Women’s football team calls Durham home


By Roderick Marshall, Jr.
NCCU Staff Writer
The Durham VOICE
Thedurhamvoice@gmail.com

While most people associate football with men, Durham’s Carolina Phoenix women’s tackle football team is working to change that perception. The team, part of the Independent Women’s Football League since 2007, started in Greensboro, but has recently moved to Durham.

Jennifer King is tackled in the Phoenix game against Baltimore. The Phoenix went on to win 34-8. (Photo courtesy of The Carolina Phoenix)

More than 1,600 women play for the IWFL’s 51 teams which extend from Southern California to Montreal and Washington to Florida.

The Carolina Phoenix had a 24-5 record heading into the 2011 season which began last Saturday with a 34-8 win against the Baltimore Nighthawks.

“We are very excited to win against such a formidable opponent as the Baltimore Nighthawks. They are a classy organization,” said Leigh Holmes, team CEO. “We look forward to the re-match on June 6th.”

Head coach Timothy Holmes and the players all came through different routes to find their way to the team. Holmes played for Elon College and Appalachian State University in the 80s, and was even in the Cleveland Browns training camp.

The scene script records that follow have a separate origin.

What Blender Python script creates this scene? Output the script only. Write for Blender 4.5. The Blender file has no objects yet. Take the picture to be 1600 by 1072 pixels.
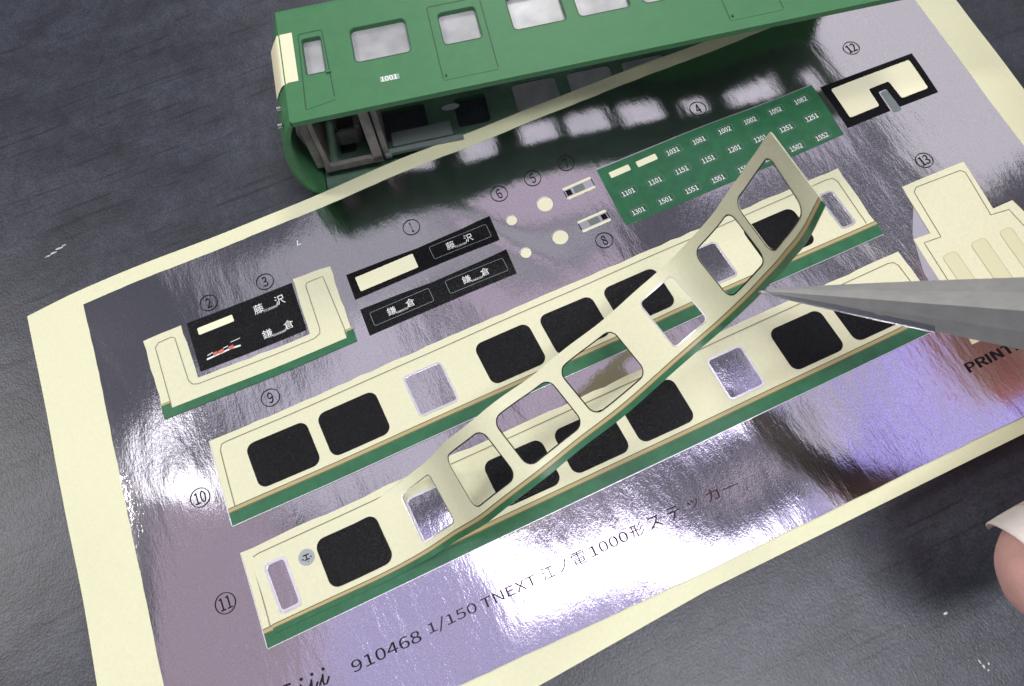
import bpy, bmesh, math, random
from mathutils import Vector, Matrix
from mathutils.geometry import delaunay_2d_cdt
random.seed(7)
C = bpy.context.scene.collection
scene = bpy.context.scene
R_ = math.radians
# ---------------------------------------------------------------- units: 1 unit = 1 cm
scene.unit_settings.system = 'METRIC'
scene.unit_settings.scale_length = 0.01

# ---------------------------------------------------------------- camera
cam = bpy.data.cameras.new('camera')
cam.sensor_width = 36.0
cam.lens = 36.0 * 1139.45 / 1600.0
cam.clip_start = 0.05
cam.clip_end = 500
co = bpy.data.objects.new('camera', cam)
C.objects.link(co)
ROT = Matrix(((0.9115638, 0.39566408, -0.11180955), (-0.40895483, 0.84439145, -0.34606218), (-0.04251335, 0.36118281, 0.93152541)))
co.matrix_world = Matrix.Translation((0, 0, 8.0214)) @ ROT.to_4x4()
cam.dof.use_dof = True
cam.dof.focus_distance = 8.1
cam.dof.aperture_fstop = 0.8
scene.camera = co

# ---------------------------------------------------------------- world and lamps
w = bpy.data.worlds.new('World')
scene.world = w
w.use_nodes = True
bg = w.node_tree.nodes['Background']
bg.inputs[0].default_value = (0.80, 0.84, 1.0, 1)
bg.inputs[1].default_value = 0.15

def lamp(name, loc, target, sx, sy, radiance, col, roll=0.0):
    l = bpy.data.lights.new(name, 'AREA')
    l.shape = 'RECTANGLE'
    l.size, l.size_y = sx, sy
    l.energy = radiance * math.pi * sx * sy
    l.color = col
    o = bpy.data.objects.new(name, l)
    C.objects.link(o)
    o.location = loc
    d = Vector(target) - Vector(loc)
    o.rotation_euler = (d.to_track_quat('-Z', 'Y').to_matrix() @ Matrix.Rotation(roll, 3, 'Z')).to_euler()
    return o
lamp('ceiling_lamp', (5.6, 4.6, 50), (5.6, 4.6, 0), 22, 6.0, 4.2, (0.93, 0.90, 1.0), R_(-7))
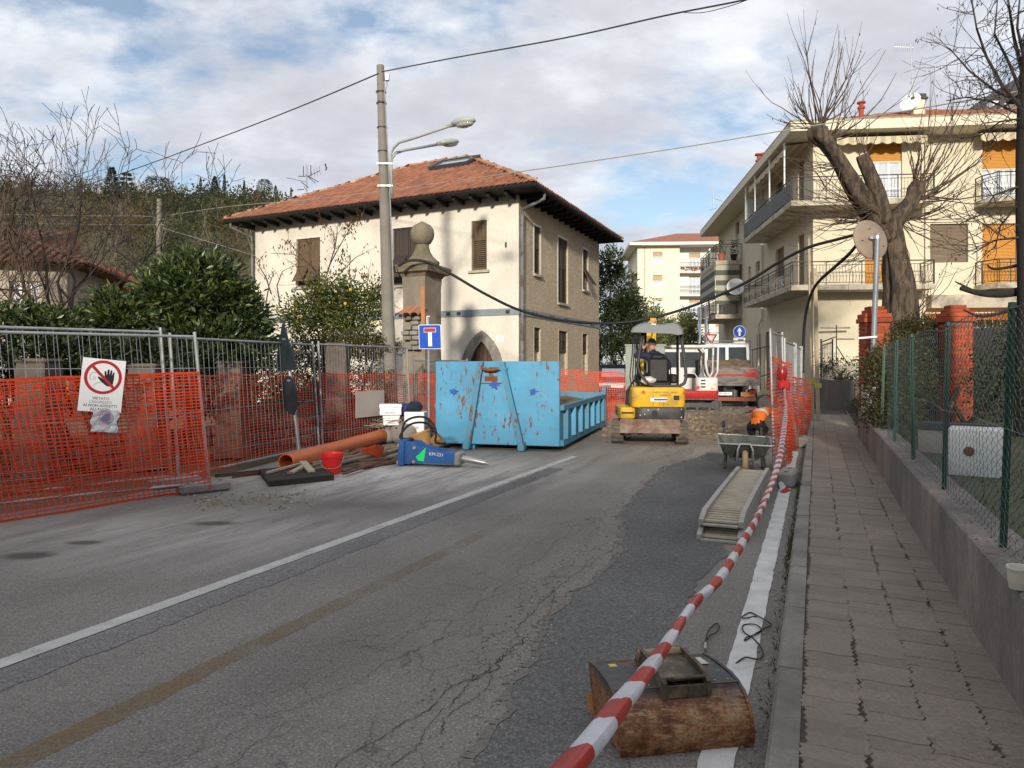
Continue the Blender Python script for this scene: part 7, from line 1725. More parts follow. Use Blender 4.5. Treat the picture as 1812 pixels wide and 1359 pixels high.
bush('shrub','dark green shrub in the planter at the end of the pavement','shrub',at0(1490,25.6,1),[bl(1495,648,26.8,1.0,.28,900,.4),bl(1500,668,25.2,.55,.25,700,.3),bl(1470,648,26.8,.5,.25,400,.3)],dkgreen,12,.08,.04,3,shell=.3)
for y0,y1,h,lab in((9.9,15.5,1.35,'pale concrete garden wall behind the chain-link fence'),):
 mb=MB();a,b=at0(1625,9.6,.4),at0(1765,9.0,.4);d=b-a;n_=V((-d.y,d.x,0)).normalized();mb.pbox(a,d,n_*.2,Z*(CAMH-.85-.4));mb.build('wall',PM('pale_panel_wall',(.20,.195,.18),.9,.1,2),loc=a,label=lab,cat='wall')
 mb=MB();mb.pbox(a-n_*.03+Z*.36,d,n_*.26,Z*.09);mb.build('dark_coping',PM('dark_coping',(.03,.032,.036),.6,.2,4),loc=a,label='dark coping on the pale garden wall behind the chain-link fence',cat='coping')
 mb=MB();a,b=at0(1625,16.4,.4),at0(1960,13.0,.4);d=b-a;n_=V((-d.y,d.x,0)).normalized();mb.pbox(a,d,n_*.3,Z*1.95);mb.build('retaining_wall',PM('dark_grey_wall',(.075,.07,.068),.9,.2,2),loc=a,label='dark grey retaining wall at the back of the garden on the right',cat='wall')
eb=MB();nx,ny=50,14;vs=[]
for j in range(ny+1):
 for i in range(nx+1):
  a=lerp(at0(425,14.2),at0(690,18.6),i/nx);b=lerp(at0(400,16.6),at0(660,20.5),i/nx);p=lerp(a,b,j/ny);e_=math.sin(math.pi*j/ny)**.7*math.sin(math.pi*i/nx)**.4
  vs.append(p+Z*(e_*(1.05+.35*mnoise.noise(V((p.x*1.3,p.y*1.3,4)))+.14*mnoise.noise(V((p.x*6,p.y*6,2))))-.03))
eb.add(vs,[(j*(nx+1)+i,j*(nx+1)+i+1,(j+1)*(nx+1)+i+1,(j+1)*(nx+1)+i)for j in range(ny)for i in range(nx)])
eb.build('earth_bank',PM('bank_soil',(.12,.08,.055),.98,.35,3,col2=(.05,.045,.025),amt2=.45,scale2=2.5,sharp2=.3,bump=1.0,bscale=14,fine=.3),kind='structure')
# ------------------------------------------------------------------ bare branching
def grow(mb,p,d,r,ln,depth,rg,tips,sides=5,spread=.6,up=.15,seg=3,minr=.004,kids=(2,3),taper=.62):
 pts=[p];rs_=[r];q=p;dd=d.normalized()
 for i in range(seg):
  dd=(dd+rand_dir(rg)*.16+V((0,0,up*.35))).normalized();q=q+dd*ln/seg;pts.append(q);rs_.append(max(minr,r*lerp(1,taper,(i+1)/seg)))
 mb.tube(pts,rs_,sides if r>.02 else 3,False)
 if depth==0:tips.append((q,dd));return
 n=rg.randint(*kids)
 for k in range(n):
  at=q if k==0 else pts[rg.randint(1,seg)]
  nd=(dd+rand_dir(rg)*spread*(0.6 if k==0 else 1.25)+V((0,0,up))).normalized()
  grow(mb,at,nd,max(minr,r*taper*(1 if k==0 else.72)),ln*rg.uniform(.62,.88),depth-1,rg,tips,sides,spread,up,seg,minr,kids,taper)
def bare_tree(label,base,h,r,seed,mats,depth=5,limbs=4,lean=V((0,0,1)),pods=0,spread=.6,name='bare_tree',fork=.3,up=.12,podm=None,minr=.006,pods_sz=.06,group=None):
 rg=random.Random(seed);t_=thing(name,label,'tree',base,group)
 base=V(base);mb=MB();top=base+lean.normalized()*h*fork;mid=lerp(base,top,.5)+V((rg.uniform(-.1,.1)*r*8,0,0));mb.tube([base-Z*.1,base+Z*.25,mid,top],[r*1.35,r*1.05,r*.9,r*.75],10);mb.build('trunk',mats[0],t_,smooth=True)
 mb=MB();tips=[]
 for k in range(limbs):
  a=6.283*k/limbs+rg.uniform(-.4,.4);d=(lean.normalized()+V((math.cos(a),math.sin(a),0))*rg.uniform(.35,.75)).normalized()
  grow(mb,top-lean.normalized()*rg.uniform(0,h*.06),d,r*.5,h*.26,depth,rg,tips,5,spread,up,minr=minr)
 mb.build('crown',mats[1],t_)
 if pods:
  mb=MB()
  for _ in range(pods):p,d=rg.choice(tips);leaf_quad(mb,p-d*rg.uniform(0,.5)+rand_dir(rg)*.08,(V((0,0,-1))+rand_dir(rg)*.5).normalized(),pods_sz*rg.uniform(.7,1.5),pods_sz*.35,rand_dir(rg))
  mb.build('dry_leaves',podm or pod,t_,kind='stuff')
 return t_
BT='bare trees of the gardens on the left'
bare_tree('tall spreading bare tree in front of the left houses, crown against the sky',at0(112,27),10.8,.16,3,(bark_gr,twig_dk),6,7,V((-.03,0,1)),420,.72,fork=.22,up=.05,pods_sz=.07,minr=.0095,group=BT)
bare_tree('bare tree leaning left in front of the beige brown roofed house',at0(45,22),5.6,.12,5,(bark_gr,twig_m),4,4,V((-.2,0,1)),60,.6,fork=.3,minr=.009,group=BT)
bare_tree('bare grey tree cut by the left edge of the picture',at0(-30,24),7.2,.13,8,(bark_gr,twig_m),5,4,V((.05,0,1)),100,.6,minr=.010,group=BT)
bare_tree('smaller bare tree right of the red gable roof',at0(200,36),8.2,.14,12,(bark_gr,twig_m),5,5,V((.1,0,1)),120,.6,fork=.2,minr=.011,group=BT)
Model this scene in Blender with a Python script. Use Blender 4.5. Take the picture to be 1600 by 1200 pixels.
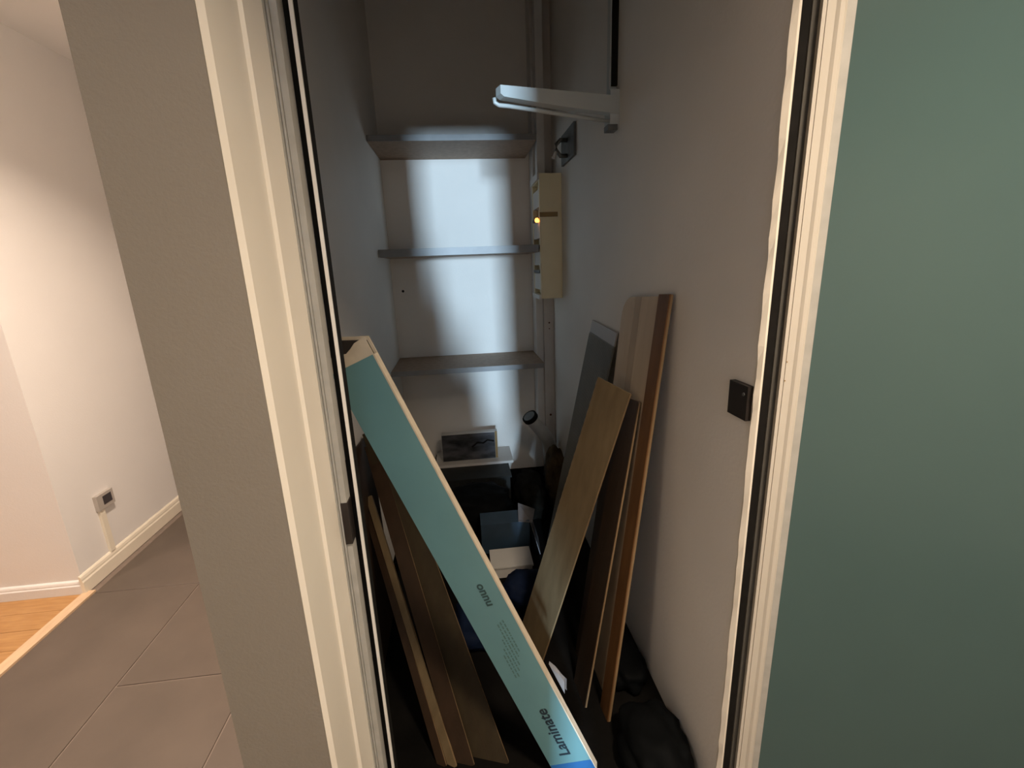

“I also played 12 years of minor league football for local teams as a player and went on to coach men’s minor league teams from 1999 to 2008,” said Holmes. “I started coaching the Phoenix Football team in 2005 [before they joined the IWFL].”

Holmes explained that he got involved in women’s football through one of the players on his men’s team.

“Cynthia Miller was a kicker for me on my men’s team the Triangle Rattlers,” said Holmes. “She asked me to come consult with the new all ladies team that she was playing for. I was taken with the passion that the women displayed for this game that society told them that they are not supposed to play.”

The Carolina Phoenix women’s tackle football team is ready for another winning season. (Photo courtesy of The Carolina Phoenix)

Leigh Holmes, CEO and wife of Timothy Holmes, played with the team for a year before she began her active role as CEO. She explained that she joined the team because of the other women.

“I was inspired when I saw the other women on the field playing,” said Holmes.  “The combination of strength, agility, power, speed, as well as femininity really made me want to try it.”

Danita Horton, an NCCU graduate, says that her previous athletic activities and marching band experience were great training for playing football which she discovered through a friend who had joined a flag football team through Durham Parks and Recreation.

“The NCCU Sound Machine marching band helped me with discipline, to be on time and follow individual directions inside a bigger scheme for us all to accomplish one goal,” said Horton. “I also did track and field in high school and other sports such as volleyball, softball and basketball over the years.”

The IWFL follows rules similar to those of the NFL, but with subtle differences.

“The IWFL regulation football is smaller than a regulation NFL football to allow for smaller female hands,” said Coach Holmes. “Also in our league we have banned blocking below the waist in any form, as women tend to be prone to ACL injuries.”

The Carolina Phoenix will be playing home games at the Durham County Stadium. Their first home game is this Saturday at 7 p.m. against the Georgia Peachez. Tickets are $10 for adults and free for children under 12. Military personnel and senior citizens pay $5.

The team is also interested in finding local business sponsors that want to grow and partner with them.